**Task prompt:** In the material below, list every line carrying the string "strip".
▶
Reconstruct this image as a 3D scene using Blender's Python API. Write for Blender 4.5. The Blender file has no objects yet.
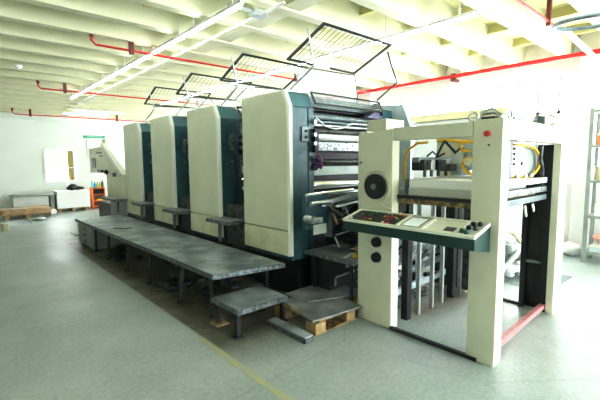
import bpy, math, random
from mathutils import Vector, Matrix
random.seed(7)
SC = bpy.context.scene
COL = SC.collection
PI = math.pi

# ------------------------------------------------------------------ materials
def mat(name, color, rough=0.5, metal=0.0, var=0.0, scale=6.0, bump=0.0, bscale=60.0, spec=0.5, color2=None, emis=None, estr=0.0, dirt=None, detail=4):
    m = bpy.data.materials.new(name); m.use_nodes = True
    nt = m.node_tree; b = nt.nodes['Principled BSDF']
    b.inputs['Base Color'].default_value = (*color, 1)
    b.inputs['Roughness'].default_value = rough
    b.inputs['Metallic'].default_value = metal
    b.inputs['Specular IOR Level'].default_value = spec
    tc = nt.nodes.new('ShaderNodeTexCoord')
    if var or color2:
        n = nt.nodes.new('ShaderNodeTexNoise'); n.inputs['Scale'].default_value = scale; n.inputs['Detail'].default_value = detail
        nt.links.new(tc.outputs['Object'], n.inputs['Vector'])
        r = nt.nodes.new('ShaderNodeValToRGB')
        c2 = color2 or tuple(max(0, c * (1 - var)) for c in color)
        r.color_ramp.elements[0].position = 0.35; r.color_ramp.elements[1].position = 0.65
        r.color_ramp.elements[0].color = (*c2, 1); r.color_ramp.elements[1].color = (*color, 1)
        nt.links.new(n.outputs['Fac'], r.inputs['Fac'])
        nt.links.new(r.outputs['Color'], b.inputs['Base Color'])
    if bump:
        n2 = nt.nodes.new('ShaderNodeTexNoise'); n2.inputs['Scale'].default_value = bscale
        nt.links.new(tc.outputs['Object'], n2.inputs['Vector'])
        bp = nt.nodes.new('ShaderNodeBump'); bp.inputs['Strength'].default_value = bump; bp.inputs['Distance'].default_value = 0.01
        nt.links.new(n2.outputs['Fac'], bp.inputs['Height']); nt.links.new(bp.outputs['Normal'], b.inputs['Normal'])
    if emis:
        b.inputs['Emission Color'].default_value = (*emis, 1); b.inputs['Emission Strength'].default_value = estr
    return m

def tread_mat(name, c1, c2):
    m = bpy.data.materials.new(name); m.use_nodes = True
    nt = m.node_tree; b = nt.nodes['Principled BSDF']
    tc = nt.nodes.new('ShaderNodeTexCoord')
    w1 = nt.nodes.new('ShaderNodeTexVoronoi'); w1.inputs['Scale'].default_value = 26
    nt.links.new(tc.outputs['Object'], w1.inputs['Vector'])
    n = nt.nodes.new('ShaderNodeTexNoise'); n.inputs['Scale'].default_value = 3.2; n.inputs['Detail'].default_value = 6
    nt.links.new(tc.outputs['Object'], n.inputs['Vector'])
    r = nt.nodes.new('ShaderNodeValToRGB'); r.color_ramp.elements[0].position = .38; r.color_ramp.elements[1].position = .66
    r.color_ramp.elements[0].color = (*c1, 1); r.color_ramp.elements[1].color = (*c2, 1)
    nt.links.new(n.outputs['Fac'], r.inputs['Fac']); nt.links.new(r.outputs['Color'], b.inputs['Base Color'])
    b.inputs['Roughness'].default_value = .36; b.inputs['Metallic'].default_value = .25
    bp = nt.nodes.new('ShaderNodeBump'); bp.inputs['Strength'].default_value = .6; bp.inputs['Distance'].default_value = .006
    nt.links.new(w1.outputs['Distance'], bp.inputs['Height']); nt.links.new(bp.outputs['Normal'], b.inputs['Normal'])
    return m

def floor_mat():
    m = bpy.data.materials.new('painted_concrete'); m.use_nodes = True
    nt = m.node_tree; L = nt.links; N = nt.nodes; b = N['Principled BSDF']
    tc = N.new('ShaderNodeTexCoord')
    def noise(s, d=5, r=.6):
        n = N.new('ShaderNodeTexNoise'); n.inputs['Scale'].default_value = s; n.inputs['Detail'].default_value = d; n.inputs['Roughness'].default_value = r
        L.new(tc.outputs['Object'], n.inputs['Vector']); return n
    def ramp(src, p0, p1, c0, c1):
        r = N.new('ShaderNodeValToRGB'); e = r.color_ramp.elements
        e[0].position = p0; e[1].position = p1; e[0].color = (*c0, 1); e[1].color = (*c1, 1)
        L.new(src, r.inputs['Fac']); return r
    def mix(a, bb, f):
        x = N.new('ShaderNodeMix'); x.data_type = 'RGBA'
        if isinstance(f, float): x.inputs['Factor'].default_value = f
        else: L.new(f, x.inputs['Factor'])
        L.new(a, x.inputs['A']); L.new(bb, x.inputs['B']); return x.outputs['Result']
    base = ramp(noise(.9).outputs['Fac'], .3, .7, (.27, .345, .34), (.53, .585, .585))
    fine = ramp(noise(28, 3, .7).outputs['Fac'], .35, .65, (.29, .36, .355), (.52, .575, .575))
    c = mix(base.outputs['Color'], fine.outputs['Color'], .4)
    # worn stains, and the oily strip along the press (x > 1.6 under the press)
    sep = N.new('ShaderNodeSeparateXYZ'); L.new(tc.outputs['Object'], sep.inputs[0])
    def rng(src, a, bb, t0=0, t1=1):
        mr = N.new('ShaderNodeMapRange'); mr.inputs[1].default_value = a; mr.inputs[2].default_value = bb
        mr.inputs[3].default_value = t0; mr.inputs[4].default_value = t1; L.new(src, mr.inputs[0]); return mr.outputs[0]
    def mul(a, bb):
        x = N.new('ShaderNodeMath'); x.operation = 'MULTIPLY'; L.new(a, x.inputs[0])
        if isinstance(bb, float): x.inputs[1].default_value = bb
        else: L.new(bb, x.inputs[1])
        return x.outputs[0]
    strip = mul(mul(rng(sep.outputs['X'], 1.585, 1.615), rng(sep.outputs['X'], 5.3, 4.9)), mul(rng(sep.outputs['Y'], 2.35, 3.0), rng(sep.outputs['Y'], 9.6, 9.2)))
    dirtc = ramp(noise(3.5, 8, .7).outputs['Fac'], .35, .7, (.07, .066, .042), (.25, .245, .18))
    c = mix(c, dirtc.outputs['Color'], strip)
    rust = mul(mul(rng(sep.outputs['X'], 3.25, 3.6), rng(sep.outputs['X'], 4.9, 4.5)), mul(rng(sep.outputs['Y'], 1.85, 2.1), rng(sep.outputs['Y'], 3.0, 2.8)))
    rustc = ramp(noise(6, 5).outputs['Fac'], .4, .6, (.13, .07, .035), (.25, .2, .15))
    c = mix(c, rustc.outputs['Color'], mul(rust, .8))
    crack = N.new('ShaderNodeTexVoronoi'); crack.feature = 'DISTANCE_TO_EDGE'; crack.inputs['Scale'].default_value = .33
    L.new(tc.outputs['Object'], crack.inputs['Vector'])
    cr = rng(crack.outputs['Distance'], .0, .004, .25, 0)
    dark = N.new('ShaderNodeRGB'); dark.outputs[0].default_value = (.2, .23, .22, 1)
    c = mix(c, dark.outputs[0], cr)
    # speckled wear near the press front
    sp = ramp(noise(55, 2, .5).outputs['Fac'], .44, .56, (0, 0, 0), (1, 1, 1))
    near = mul(rng(sep.outputs['Y'], 2.6, 1.2), rng(noise(1.2, 2).outputs['Fac'], .4, .65))
    wear = N.new('ShaderNodeRGB'); wear.outputs[0].default_value = (.30, .35, .33, 1)
    c = mix(c, wear.outputs[0], mul(mul(sp.outputs['Color'], near), .55))
    L.new(c, b.inputs['Base Color'])
    rr = ramp(noise(2.2, 4).outputs['Fac'], .3, .7, (.33,) * 3, (.52,) * 3); L.new(rr.outputs['Color'], b.inputs['Roughness'])
    bp = N.new('ShaderNodeBump'); bp.inputs['Strength'].default_value = .15; bp.inputs['Distance'].default_value = .004
    L.new(noise(40).outputs['Fac'], bp.inputs['Height']); L.new(bp.outputs['Normal'], b.inputs['Normal'])
    return m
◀
**Expected answer:**
    # worn stains, and the oily strip along the press (x > 1.6 under the press)
    strip = mul(mul(rng(sep.outputs['X'], 1.585, 1.615), rng(sep.outputs['X'], 5.3, 4.9)), mul(rng(sep.outputs['Y'], 2.35, 3.0), rng(sep.outputs['Y'], 9.6, 9.2)))
    c = mix(c, dirtc.outputs['Color'], strip)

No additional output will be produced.